Editorial do número 38 da revista "Aldraba":
Ao
longo de duas décadas, a Aldraba, enquanto Associação do Espaço e Património
Popular, realizou mais de 40 Encontros em torno de valores patrimoniais de
diversos concelhos do Centro (como Idanha-a-Nova, Fundão, Tondela) até ao Sul
(como Loulé, Mértola, Aljezur).
Esta
revista espelhou durante 38 números, em edições semestrais, esses eventos e
muita temática relacionada. Com as suas páginas abertas a autodidatas,
académicos, associados e amigos, divulgámos artigos acerca de gastronomia,
doçaria, territórios (como o Couto Misto), práticas e ofícios onde se inserem
moinhos, chafarizes, aldeias de xisto ou paisagens naturais, que são
identitárias.
A
nossa ida a locais como Querença, Castro Marim, Pias, Moura, Alenquer,
Alpedrinha, Póvoa de Atalaia, Fundão, Souto da Casa, Salvaterra do Extremo,
Vilarelhos, etc., deixou rasto. Ficou a revista, ficou o nosso compromisso na
salvaguarda do saber-fazer, também com os dois cadernos temáticos editados
sobre aldrabas e batentes de porta e cataventos do concelho de Moura.
A
participação em manifestações culturais, como o Encontro Transfronteiriço de
Poesia, Património e Arte de Vanguarda em Meio Rural, que se efectua no final
de Julho, em Alfândega da Fé, ou a Festa dos Chocalhos no 3º fim de semana de
Setembro, em Alpedrinha, onde recentemente participámos na iniciativa “Ecos dos
Chocalhos”, amplia – pela divulgação da nossa revista – a mensagem que, desde a
fundação, pretendemos partilhar.
A
vida colectiva está ferida de amnésia.
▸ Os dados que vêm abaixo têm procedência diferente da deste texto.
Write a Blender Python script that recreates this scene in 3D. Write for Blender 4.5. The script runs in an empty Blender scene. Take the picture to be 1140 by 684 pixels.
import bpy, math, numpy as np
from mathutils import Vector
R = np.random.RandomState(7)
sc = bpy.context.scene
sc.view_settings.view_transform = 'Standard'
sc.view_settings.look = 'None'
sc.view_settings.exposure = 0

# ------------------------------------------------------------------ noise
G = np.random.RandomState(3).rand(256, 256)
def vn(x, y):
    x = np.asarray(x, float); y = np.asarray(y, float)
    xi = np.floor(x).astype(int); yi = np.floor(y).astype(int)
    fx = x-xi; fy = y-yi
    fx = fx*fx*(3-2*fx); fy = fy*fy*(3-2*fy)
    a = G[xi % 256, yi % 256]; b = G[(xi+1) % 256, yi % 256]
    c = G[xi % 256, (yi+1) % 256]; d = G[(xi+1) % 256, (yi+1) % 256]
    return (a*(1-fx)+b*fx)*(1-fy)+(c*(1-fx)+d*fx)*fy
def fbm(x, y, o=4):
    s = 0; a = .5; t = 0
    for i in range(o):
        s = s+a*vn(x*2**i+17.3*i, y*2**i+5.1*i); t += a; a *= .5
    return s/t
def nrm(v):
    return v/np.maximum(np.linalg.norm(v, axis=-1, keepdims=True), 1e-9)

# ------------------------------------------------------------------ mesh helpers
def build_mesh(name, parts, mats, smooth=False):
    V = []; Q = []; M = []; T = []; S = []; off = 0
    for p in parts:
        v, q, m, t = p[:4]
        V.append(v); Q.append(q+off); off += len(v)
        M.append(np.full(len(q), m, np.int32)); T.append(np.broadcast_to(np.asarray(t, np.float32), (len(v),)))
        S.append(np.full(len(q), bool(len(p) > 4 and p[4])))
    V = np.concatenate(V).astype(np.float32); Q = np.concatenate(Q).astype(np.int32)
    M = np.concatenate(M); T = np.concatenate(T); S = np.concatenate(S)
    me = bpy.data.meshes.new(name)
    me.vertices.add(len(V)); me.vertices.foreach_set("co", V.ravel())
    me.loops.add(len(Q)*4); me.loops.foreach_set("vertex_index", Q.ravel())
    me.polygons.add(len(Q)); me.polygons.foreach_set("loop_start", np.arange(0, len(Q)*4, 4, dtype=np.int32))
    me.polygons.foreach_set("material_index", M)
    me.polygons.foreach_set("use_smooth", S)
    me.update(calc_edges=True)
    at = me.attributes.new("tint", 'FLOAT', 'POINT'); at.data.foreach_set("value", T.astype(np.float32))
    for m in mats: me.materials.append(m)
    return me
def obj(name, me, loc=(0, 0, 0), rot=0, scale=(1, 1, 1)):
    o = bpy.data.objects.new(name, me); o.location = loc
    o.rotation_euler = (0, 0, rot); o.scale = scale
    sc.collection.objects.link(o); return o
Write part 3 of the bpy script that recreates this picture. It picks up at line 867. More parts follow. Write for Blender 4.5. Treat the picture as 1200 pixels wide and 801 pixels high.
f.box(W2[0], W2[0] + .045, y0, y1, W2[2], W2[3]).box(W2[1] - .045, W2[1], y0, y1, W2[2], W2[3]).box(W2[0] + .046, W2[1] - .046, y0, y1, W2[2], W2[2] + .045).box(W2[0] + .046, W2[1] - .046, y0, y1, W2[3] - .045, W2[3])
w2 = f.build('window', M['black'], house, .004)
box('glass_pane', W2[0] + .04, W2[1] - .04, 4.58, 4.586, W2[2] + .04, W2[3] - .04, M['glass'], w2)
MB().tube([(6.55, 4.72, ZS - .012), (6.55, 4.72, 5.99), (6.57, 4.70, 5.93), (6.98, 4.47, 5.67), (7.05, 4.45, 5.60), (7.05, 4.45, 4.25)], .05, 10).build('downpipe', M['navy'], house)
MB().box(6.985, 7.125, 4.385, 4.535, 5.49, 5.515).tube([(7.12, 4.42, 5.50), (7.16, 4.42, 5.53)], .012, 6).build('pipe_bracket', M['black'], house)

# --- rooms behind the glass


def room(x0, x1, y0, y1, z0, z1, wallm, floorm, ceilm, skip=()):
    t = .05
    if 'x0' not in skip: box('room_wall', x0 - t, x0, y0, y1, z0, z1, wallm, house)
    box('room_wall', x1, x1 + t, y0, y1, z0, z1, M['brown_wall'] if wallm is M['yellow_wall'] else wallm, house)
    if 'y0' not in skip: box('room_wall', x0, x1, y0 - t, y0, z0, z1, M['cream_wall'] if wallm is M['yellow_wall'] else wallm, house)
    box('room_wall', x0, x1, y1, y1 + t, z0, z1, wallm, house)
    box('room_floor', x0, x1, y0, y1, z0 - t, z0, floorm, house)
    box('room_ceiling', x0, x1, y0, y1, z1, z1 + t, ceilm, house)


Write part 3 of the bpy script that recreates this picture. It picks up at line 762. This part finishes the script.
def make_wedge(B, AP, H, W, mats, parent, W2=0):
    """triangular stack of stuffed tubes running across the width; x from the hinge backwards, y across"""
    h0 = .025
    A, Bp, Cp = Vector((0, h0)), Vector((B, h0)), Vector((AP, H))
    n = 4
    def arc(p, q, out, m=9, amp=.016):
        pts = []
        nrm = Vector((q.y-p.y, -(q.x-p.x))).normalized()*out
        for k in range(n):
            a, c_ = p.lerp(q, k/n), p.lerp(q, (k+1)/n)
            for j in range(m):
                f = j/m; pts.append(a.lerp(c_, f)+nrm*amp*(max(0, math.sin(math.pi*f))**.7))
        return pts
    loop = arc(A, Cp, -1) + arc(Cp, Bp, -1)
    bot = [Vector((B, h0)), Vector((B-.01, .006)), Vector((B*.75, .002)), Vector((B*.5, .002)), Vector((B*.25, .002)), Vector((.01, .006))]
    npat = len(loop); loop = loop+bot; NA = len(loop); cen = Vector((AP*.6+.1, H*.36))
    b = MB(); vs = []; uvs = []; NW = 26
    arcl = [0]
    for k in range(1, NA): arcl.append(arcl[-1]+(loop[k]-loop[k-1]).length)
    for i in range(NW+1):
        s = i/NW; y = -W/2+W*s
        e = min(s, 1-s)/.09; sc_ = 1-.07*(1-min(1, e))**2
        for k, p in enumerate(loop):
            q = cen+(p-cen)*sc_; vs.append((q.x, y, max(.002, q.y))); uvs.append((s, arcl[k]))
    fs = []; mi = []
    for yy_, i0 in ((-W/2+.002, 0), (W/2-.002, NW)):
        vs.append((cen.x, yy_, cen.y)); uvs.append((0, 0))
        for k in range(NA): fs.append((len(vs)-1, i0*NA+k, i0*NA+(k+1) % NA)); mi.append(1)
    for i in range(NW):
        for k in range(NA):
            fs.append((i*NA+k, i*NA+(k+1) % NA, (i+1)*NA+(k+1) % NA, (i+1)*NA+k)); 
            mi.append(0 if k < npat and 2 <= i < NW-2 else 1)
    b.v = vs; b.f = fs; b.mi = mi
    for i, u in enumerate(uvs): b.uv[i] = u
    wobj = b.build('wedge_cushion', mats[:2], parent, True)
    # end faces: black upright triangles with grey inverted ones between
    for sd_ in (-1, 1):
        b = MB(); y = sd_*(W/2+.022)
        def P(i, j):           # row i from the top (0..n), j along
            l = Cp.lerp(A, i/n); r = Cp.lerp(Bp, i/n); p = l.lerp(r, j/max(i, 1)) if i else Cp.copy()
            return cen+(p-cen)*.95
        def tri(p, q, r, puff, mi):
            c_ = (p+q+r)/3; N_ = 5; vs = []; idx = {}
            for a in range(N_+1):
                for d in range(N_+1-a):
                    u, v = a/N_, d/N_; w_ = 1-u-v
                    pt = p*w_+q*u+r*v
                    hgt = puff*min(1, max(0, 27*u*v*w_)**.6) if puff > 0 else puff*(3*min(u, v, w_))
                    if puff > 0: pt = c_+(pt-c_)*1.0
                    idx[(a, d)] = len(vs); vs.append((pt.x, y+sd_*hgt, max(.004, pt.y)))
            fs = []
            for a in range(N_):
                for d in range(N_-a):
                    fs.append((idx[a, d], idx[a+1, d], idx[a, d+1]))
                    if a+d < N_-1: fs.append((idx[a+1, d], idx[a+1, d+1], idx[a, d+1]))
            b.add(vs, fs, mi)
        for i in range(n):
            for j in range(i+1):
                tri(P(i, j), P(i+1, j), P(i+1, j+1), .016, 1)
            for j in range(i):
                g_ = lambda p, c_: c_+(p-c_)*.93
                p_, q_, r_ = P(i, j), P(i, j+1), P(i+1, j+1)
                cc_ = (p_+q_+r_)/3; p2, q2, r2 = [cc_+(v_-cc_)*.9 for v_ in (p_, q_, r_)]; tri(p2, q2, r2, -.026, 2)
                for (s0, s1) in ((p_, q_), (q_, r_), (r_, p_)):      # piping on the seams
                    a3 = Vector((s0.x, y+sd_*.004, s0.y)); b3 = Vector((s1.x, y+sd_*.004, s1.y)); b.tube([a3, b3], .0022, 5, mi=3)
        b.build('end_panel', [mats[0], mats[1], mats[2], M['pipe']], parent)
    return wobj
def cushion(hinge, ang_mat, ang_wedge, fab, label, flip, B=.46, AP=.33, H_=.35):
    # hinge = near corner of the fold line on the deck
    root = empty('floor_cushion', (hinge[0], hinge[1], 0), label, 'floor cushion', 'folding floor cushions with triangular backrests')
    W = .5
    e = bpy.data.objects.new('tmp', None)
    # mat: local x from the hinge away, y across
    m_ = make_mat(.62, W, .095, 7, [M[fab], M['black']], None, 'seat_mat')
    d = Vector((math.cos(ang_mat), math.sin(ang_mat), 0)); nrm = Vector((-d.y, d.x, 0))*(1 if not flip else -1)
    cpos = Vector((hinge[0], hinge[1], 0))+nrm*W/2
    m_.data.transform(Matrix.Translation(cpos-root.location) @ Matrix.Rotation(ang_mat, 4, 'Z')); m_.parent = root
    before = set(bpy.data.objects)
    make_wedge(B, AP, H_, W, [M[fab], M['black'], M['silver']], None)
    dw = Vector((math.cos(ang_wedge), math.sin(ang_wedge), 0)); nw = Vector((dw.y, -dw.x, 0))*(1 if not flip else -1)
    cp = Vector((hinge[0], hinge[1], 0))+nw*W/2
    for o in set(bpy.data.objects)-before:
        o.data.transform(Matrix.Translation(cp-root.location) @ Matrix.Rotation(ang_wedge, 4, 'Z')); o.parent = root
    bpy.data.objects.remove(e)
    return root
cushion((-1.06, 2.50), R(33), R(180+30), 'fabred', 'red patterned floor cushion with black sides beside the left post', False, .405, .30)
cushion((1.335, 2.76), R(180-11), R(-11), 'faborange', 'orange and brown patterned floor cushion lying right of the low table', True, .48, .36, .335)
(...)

O património sofre atentados, como há
poucos meses sucedeu no Ginjal (Almada), terraplanando a memória de Romeu
Correia e Columbano Bordalo Pinheiro, ali nascidos. Há alguns anos, o Palácio
do Barão de Quintela, no Chiado, viu surgirem seis comedouros para turistas. A
CML teve pudor em colocar um marco, assinalando que, na 1ª Invasão Napoleónica,
Junot alojou-se ali, “comendo à grande e à francesa”, e ficando “a ver navios”…
Chegámos
a 2025 mais pobres. Uma parte das lojas tradicionais foram sendo abatidas com
rendas incomportáveis, devido à gentrificação que prejudicou bastante outras
cidades europeias (Barcelona, Veneza, Dubrovnik).
Centenas
de baiúcas emergiram como cogumelos na zona histórica, vendendo o mesmo: águas,
cachecóis, souvenirs de cortiça irrelevantes e ímans para frigoríficos,
servindo um turismo que vem desenfreado aos milhares por dia, em navios de
cruzeiro.
A
Aldraba continua a obra iniciada em 25 de Abril de 2005 e desenvolvida por
voluntários inesquecíveis, que entretanto partiram pela lei natural da
existência. Seguiremos os seus ensinamentos e valores de cidadania, com a
vontade de fazer sempre bem e melhor.